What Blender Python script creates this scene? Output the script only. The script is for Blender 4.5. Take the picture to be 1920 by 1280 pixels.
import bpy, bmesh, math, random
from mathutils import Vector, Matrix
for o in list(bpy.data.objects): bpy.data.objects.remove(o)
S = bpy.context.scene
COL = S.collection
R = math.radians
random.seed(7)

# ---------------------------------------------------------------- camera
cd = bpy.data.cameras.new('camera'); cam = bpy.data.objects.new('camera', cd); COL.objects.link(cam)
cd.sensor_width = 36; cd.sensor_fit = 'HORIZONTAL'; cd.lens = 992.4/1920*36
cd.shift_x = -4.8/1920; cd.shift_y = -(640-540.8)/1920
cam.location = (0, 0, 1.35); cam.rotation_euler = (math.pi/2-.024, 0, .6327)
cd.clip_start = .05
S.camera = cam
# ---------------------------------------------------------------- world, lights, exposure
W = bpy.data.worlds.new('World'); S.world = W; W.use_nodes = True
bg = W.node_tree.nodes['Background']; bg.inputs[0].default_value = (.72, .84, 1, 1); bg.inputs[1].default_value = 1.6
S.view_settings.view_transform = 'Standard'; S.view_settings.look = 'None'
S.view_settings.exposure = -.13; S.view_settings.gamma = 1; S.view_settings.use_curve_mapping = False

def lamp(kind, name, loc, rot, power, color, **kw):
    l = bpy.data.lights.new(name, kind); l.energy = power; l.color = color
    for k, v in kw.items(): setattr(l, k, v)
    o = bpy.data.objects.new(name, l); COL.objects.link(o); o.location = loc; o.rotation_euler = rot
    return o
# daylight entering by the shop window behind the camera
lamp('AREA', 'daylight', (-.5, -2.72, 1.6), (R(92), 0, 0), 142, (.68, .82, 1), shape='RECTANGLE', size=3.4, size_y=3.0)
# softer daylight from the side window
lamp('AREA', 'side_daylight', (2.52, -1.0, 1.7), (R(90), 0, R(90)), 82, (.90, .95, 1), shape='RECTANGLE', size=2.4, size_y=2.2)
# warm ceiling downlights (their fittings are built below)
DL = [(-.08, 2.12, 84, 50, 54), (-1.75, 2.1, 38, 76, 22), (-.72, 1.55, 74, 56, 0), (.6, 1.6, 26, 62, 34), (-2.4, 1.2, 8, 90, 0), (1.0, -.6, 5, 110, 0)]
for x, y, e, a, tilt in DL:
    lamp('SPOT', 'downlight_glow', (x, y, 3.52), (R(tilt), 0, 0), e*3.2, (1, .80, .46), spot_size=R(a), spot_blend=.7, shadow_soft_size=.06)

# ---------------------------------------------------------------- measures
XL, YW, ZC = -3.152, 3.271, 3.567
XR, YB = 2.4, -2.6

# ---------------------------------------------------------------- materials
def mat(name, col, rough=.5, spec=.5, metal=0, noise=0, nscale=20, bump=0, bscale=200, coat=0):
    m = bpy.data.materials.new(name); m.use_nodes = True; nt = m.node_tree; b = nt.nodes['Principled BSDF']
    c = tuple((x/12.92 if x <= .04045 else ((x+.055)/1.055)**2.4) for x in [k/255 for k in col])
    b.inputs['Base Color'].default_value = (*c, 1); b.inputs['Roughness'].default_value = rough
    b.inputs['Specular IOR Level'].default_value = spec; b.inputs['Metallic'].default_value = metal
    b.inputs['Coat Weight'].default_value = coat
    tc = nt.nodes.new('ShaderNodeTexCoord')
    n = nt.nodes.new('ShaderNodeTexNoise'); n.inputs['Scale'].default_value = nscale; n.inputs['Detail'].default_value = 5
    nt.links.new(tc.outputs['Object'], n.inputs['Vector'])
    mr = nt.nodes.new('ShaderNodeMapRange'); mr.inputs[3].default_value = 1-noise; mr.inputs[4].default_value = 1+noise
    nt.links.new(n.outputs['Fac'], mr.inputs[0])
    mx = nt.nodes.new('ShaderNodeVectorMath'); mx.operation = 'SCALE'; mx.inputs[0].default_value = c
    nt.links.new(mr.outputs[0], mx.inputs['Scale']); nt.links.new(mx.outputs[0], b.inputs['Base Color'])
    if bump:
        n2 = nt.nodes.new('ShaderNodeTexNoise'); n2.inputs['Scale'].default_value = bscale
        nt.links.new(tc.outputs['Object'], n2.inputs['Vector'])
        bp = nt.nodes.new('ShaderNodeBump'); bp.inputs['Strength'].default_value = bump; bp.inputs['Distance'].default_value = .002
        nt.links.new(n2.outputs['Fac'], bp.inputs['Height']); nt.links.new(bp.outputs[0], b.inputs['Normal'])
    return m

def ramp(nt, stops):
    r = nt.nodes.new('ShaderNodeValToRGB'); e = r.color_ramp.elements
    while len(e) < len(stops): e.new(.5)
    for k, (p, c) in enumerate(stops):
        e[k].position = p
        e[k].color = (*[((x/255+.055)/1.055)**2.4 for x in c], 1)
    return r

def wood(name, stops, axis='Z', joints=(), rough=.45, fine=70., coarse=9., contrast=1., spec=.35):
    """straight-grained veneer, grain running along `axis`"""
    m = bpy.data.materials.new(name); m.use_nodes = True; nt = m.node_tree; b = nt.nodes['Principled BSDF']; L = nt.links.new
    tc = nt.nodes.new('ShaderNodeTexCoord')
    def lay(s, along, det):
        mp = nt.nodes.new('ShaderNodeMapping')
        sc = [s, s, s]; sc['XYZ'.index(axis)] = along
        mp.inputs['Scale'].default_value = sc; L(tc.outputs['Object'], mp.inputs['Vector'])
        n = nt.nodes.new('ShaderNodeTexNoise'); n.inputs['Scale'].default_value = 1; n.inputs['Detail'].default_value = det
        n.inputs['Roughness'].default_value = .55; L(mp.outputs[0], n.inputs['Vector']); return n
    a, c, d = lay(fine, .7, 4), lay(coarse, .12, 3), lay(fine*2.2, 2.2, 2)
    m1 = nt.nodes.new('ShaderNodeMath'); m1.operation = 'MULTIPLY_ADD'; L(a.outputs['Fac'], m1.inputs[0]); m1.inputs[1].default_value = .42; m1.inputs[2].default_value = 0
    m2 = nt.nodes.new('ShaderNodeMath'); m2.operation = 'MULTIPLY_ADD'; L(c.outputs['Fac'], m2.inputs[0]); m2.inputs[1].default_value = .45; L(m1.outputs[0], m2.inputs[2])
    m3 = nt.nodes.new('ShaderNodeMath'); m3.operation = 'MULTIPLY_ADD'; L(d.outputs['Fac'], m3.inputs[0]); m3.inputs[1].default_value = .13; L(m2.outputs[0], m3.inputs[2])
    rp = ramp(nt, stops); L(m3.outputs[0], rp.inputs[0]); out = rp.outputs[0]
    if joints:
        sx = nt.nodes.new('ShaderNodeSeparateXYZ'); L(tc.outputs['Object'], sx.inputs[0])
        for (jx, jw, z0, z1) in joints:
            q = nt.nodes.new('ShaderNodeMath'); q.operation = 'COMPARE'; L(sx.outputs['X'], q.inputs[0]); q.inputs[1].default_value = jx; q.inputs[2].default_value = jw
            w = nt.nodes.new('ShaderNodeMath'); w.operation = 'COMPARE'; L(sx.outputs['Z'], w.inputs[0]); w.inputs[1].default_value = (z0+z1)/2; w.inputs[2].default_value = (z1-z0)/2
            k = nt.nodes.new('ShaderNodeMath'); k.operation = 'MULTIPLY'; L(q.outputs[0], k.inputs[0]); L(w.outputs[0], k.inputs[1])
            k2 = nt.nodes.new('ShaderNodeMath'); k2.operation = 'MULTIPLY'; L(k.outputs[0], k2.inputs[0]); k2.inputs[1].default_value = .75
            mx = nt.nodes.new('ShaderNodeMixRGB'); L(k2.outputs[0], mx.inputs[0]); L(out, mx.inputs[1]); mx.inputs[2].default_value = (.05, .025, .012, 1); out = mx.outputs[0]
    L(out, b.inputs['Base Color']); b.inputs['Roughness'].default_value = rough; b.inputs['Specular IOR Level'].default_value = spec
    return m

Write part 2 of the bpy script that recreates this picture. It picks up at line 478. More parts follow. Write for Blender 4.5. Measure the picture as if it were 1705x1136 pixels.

--

**Stated problem:** Spot every line that holds "scene" and copy it.

**Written answer:**
What Blender Python script creates this scene? Output the script only. The script is for Blender 4.5. Take the picture to be 1920 by 1280 pixels.
S = bpy.context.scene